HEAT AND MASS-TRANSPORT FROM THERMALLY DEGRADING THIN CELLULOSIC MATERIALS IN A MICROGRAVITY ENVIRONMENT

A theoretical model describing the behavior of a thermally thin cellulosic sheet heated by external thermal radiation in a quiescent microgravity environment is developed. This model describes thermal and oxidative degradation of the sheet and the heat and mass transfer of evolved degradation products from the heated cellulosic surface into the gas phase. At present, gas phase oxidation reactions are not included. Without buoyancy, the dominant vorticity creation mechanism in the bulk of the gas is absent except at the material surface by the requirement of the no-slip condition. The no-slip condition is relaxed, permitting the flow to be represented by a velocity potential. This approximation is permissible due to the combination of a microgravity environment and low Reynolds number associated with slow small-area heating by external radiation.
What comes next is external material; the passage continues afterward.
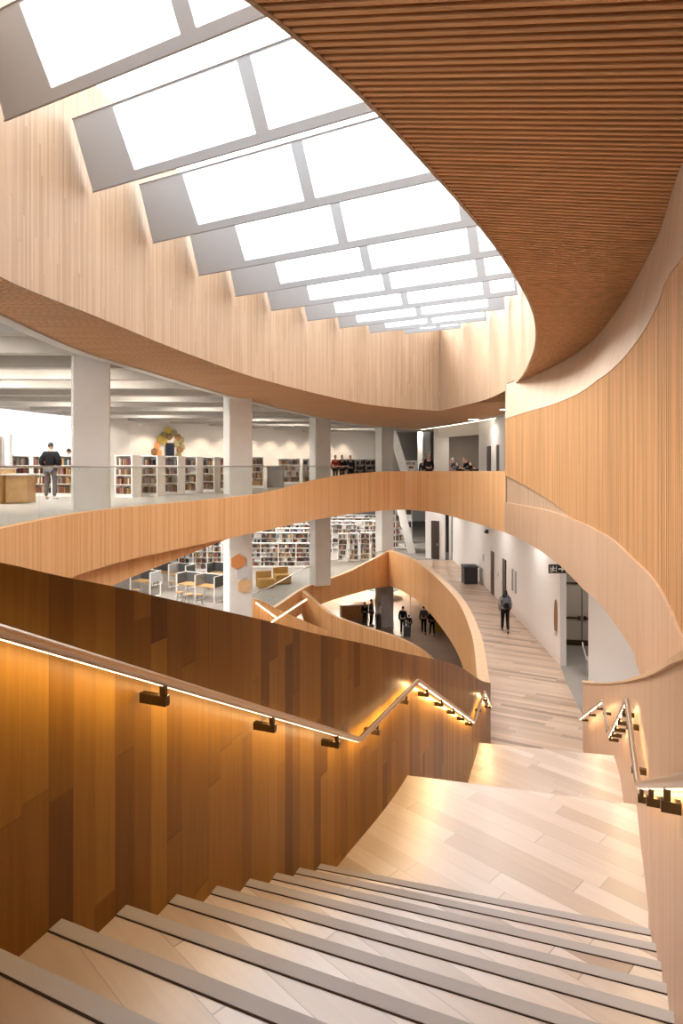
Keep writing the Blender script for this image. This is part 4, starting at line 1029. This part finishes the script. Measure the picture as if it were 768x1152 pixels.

Two calculations are carried out: heating without thermal degradation, and heating with thermal degradation of the sheet with endothermic pyrolysis, exothermic thermal oxidative degradation, and highly exothermic char oxidation. The results show that pyrolysis is the main degradation reaction. Moreover, self-sustained propagation of smoldering for cellulosic materials is very difficult due to the lack of sufficient oxygen supply in a quiescent environment.